Их роман напоминал шекспировского героя: «Она меня за муки полюбила, а я ее за состраданье к ним». Муж Марии Дмитриевны скончался 4 августа 1855 года, после чего Достоевский получил разрешение батальонного командира Белихова на вступление в брак. Обвенчались они 6 февраля 1857 года в Кузнецке, а через две недели, 20 февраля, молодожены вернулись в Семипалатинск.

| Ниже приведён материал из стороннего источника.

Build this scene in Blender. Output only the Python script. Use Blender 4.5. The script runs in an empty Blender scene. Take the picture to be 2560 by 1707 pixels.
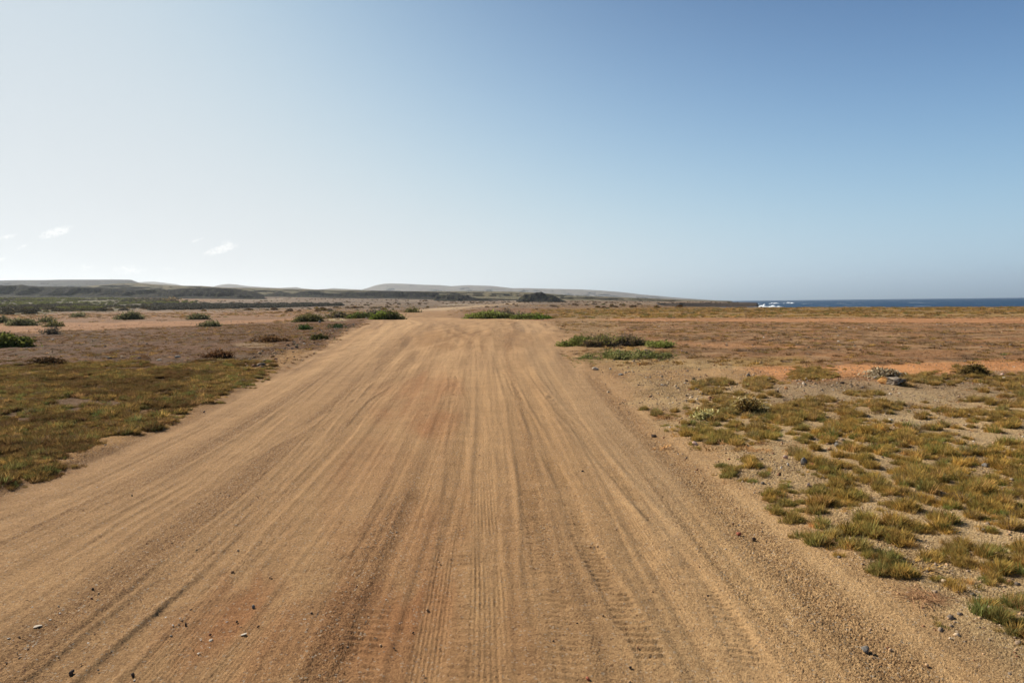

К этому времени Достоевский уже имел звание унтер-офицера. Несмотря на то что служба в армии была нелегкой, он находился, по воспоминаниям Семенова-Тяньшанского, «в самом лучшем настроении и надеялся на амнистию и на возвращение гражданских прав новым императором Александром II». Друзья Достоевского – Григорович, Плещеев и др. стали хлопотать о его освобождении. «Неужели этот замечательный человек погибнет здесь в солдатах»? – возмущались они. Григорович советует сестре обратиться с просьбой о возвращении свободы Достоевскому к генерал-лейтенанту Леонтию Васильевичу Дубельту (1792–1862), который с 1839 по 1856 г. был начальником 3-го жандармского управления, или к князю Алексею Федоровичу Орлову (с 1844 по 1856 г. шеф жандармов). Их хлопоты оказались успешными.
Глава 8Новые испытания
Возможно ль вновь кружить в житейской круговерти,
Когда ты был на волосок от смерти?
После кончины императора Николая I Достоевский жил надеждой на амнистию. Она последовала от Александра II 17 апреля 1858 года, когда Правительствующий сенат получил указ императора о возвращении Достоевскому «прав потомственного дворянства». Но разрешения на отставку ему пришлось ждать еще около года. Только 18 марта 1859 года он получил право на свободную жизнь. Но свобода, как и освобождение с каторги, была условной и далеко не полной. За ним продолжался негласный полицейский надзор, запрещено было проживание в Петербурге. После отставки он избрал местом своего пребывания Тверскую губернию как ближайшую к Петербургу. Но друзья и родственники продолжали хлопотать о его возвращении в столицу, которое ему было разрешено только 2 декабря 1859 года. За каторгой теперь навсегда закрылась дверь, но ее мрачная тень еще много лет будет преследовать бывшего каторжника. Первое время он вздрагивал от громких окриков, от скрежета металла, напоминавшего звон кандалов.